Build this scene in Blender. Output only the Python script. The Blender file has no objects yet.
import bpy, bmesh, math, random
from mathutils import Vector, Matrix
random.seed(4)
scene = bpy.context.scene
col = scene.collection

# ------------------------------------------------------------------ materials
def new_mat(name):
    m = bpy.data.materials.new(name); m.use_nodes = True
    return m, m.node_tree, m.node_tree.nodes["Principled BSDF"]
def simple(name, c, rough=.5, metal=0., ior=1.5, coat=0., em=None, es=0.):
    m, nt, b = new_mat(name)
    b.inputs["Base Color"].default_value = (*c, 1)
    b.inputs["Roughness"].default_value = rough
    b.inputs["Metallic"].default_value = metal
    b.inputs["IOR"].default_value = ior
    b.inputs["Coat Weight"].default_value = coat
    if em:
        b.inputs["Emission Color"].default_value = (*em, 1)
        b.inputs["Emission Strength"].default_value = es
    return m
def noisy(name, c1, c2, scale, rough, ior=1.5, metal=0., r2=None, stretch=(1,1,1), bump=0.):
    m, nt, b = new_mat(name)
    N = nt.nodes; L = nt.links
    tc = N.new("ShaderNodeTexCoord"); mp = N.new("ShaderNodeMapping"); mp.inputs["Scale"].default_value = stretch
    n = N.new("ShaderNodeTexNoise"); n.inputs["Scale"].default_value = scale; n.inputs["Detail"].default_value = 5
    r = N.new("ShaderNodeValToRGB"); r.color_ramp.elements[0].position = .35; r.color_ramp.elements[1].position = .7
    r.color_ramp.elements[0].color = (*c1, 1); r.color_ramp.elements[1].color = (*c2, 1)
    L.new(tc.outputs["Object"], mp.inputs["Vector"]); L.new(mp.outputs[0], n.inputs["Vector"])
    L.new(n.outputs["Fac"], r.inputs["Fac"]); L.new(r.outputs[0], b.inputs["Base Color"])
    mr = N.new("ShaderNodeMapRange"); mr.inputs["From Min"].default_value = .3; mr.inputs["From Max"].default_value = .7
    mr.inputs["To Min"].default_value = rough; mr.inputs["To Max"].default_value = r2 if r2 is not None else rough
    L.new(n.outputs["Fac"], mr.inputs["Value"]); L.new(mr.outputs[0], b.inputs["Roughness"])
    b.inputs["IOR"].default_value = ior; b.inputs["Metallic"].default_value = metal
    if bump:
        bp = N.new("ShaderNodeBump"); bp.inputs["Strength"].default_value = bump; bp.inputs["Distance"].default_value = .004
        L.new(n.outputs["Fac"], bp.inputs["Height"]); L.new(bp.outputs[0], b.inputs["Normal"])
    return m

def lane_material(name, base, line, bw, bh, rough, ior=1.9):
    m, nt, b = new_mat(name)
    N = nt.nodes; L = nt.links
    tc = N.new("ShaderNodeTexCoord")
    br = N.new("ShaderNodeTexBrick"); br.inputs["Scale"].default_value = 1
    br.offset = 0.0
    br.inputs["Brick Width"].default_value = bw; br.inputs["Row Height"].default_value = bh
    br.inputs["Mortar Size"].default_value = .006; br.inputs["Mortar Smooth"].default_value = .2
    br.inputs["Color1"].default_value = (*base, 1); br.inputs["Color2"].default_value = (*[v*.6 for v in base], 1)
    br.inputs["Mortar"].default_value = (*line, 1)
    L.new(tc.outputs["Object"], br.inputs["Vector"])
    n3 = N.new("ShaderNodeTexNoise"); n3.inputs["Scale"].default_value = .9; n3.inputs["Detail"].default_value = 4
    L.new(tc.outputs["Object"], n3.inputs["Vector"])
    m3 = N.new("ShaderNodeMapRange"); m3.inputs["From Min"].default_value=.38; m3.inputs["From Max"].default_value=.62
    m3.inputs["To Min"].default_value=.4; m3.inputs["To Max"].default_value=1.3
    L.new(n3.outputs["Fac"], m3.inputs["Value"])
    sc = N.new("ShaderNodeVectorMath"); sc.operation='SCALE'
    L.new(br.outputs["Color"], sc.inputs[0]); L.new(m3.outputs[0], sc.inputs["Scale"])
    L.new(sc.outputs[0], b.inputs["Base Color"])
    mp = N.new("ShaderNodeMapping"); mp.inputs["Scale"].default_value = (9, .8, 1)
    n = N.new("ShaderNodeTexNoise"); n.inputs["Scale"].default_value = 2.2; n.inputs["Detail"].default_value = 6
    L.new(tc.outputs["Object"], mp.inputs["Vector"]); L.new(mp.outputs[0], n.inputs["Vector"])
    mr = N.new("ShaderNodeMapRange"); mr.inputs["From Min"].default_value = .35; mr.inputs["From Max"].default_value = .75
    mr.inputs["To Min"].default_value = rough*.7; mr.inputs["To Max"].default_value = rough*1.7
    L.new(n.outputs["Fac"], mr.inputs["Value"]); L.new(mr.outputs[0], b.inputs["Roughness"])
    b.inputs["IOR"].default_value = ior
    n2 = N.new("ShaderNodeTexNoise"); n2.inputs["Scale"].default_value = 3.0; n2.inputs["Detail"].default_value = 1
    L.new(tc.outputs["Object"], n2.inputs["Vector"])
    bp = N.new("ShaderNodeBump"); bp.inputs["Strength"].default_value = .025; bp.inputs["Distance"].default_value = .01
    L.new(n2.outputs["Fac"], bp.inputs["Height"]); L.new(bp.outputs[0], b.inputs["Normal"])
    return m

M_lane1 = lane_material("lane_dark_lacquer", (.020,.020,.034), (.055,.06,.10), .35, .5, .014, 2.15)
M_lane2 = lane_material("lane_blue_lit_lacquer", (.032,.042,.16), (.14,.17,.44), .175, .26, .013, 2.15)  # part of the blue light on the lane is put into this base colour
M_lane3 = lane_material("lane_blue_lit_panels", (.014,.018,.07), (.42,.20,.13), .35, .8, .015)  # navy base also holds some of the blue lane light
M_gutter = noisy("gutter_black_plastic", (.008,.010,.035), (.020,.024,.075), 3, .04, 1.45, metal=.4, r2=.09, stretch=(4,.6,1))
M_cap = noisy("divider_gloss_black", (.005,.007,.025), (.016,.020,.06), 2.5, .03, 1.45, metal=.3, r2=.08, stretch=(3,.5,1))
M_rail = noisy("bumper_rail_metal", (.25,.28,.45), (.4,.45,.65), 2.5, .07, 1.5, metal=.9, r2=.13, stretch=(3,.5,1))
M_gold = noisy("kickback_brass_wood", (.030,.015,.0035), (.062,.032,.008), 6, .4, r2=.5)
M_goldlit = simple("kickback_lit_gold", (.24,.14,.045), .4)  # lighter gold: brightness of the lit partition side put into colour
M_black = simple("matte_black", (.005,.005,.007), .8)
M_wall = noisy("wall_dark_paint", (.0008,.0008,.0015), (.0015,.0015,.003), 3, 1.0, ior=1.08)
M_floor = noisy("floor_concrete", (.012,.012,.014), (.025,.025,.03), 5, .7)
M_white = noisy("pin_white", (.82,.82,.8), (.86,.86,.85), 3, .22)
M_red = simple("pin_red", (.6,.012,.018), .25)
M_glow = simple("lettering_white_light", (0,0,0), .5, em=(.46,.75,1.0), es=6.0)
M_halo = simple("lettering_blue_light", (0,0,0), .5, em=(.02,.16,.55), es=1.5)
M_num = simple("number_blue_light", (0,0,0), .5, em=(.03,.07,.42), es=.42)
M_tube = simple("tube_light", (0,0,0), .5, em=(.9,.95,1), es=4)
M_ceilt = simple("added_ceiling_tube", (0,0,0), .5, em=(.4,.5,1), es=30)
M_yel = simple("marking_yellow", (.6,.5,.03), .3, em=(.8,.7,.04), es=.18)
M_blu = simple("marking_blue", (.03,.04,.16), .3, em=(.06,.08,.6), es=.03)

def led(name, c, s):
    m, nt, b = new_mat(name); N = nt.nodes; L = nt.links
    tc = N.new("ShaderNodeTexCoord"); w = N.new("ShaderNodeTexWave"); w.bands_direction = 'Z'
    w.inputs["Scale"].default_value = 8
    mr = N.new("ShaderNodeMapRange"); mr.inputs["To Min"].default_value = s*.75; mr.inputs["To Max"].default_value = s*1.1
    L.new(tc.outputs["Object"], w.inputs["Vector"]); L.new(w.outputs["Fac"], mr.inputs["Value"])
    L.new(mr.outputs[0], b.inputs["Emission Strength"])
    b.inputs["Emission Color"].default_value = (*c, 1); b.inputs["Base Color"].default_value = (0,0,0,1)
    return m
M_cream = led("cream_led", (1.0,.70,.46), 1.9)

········

**Description of the task:**
Everything from the first line above up to and including the line that contains "col = scene.collection" should be printed exactly; please print only that.

**Finished exercise:**
Build this scene in Blender. Output only the Python script. The Blender file has no objects yet.
import bpy, bmesh, math, random
from mathutils import Vector, Matrix
random.seed(4)
scene = bpy.context.scene
col = scene.collection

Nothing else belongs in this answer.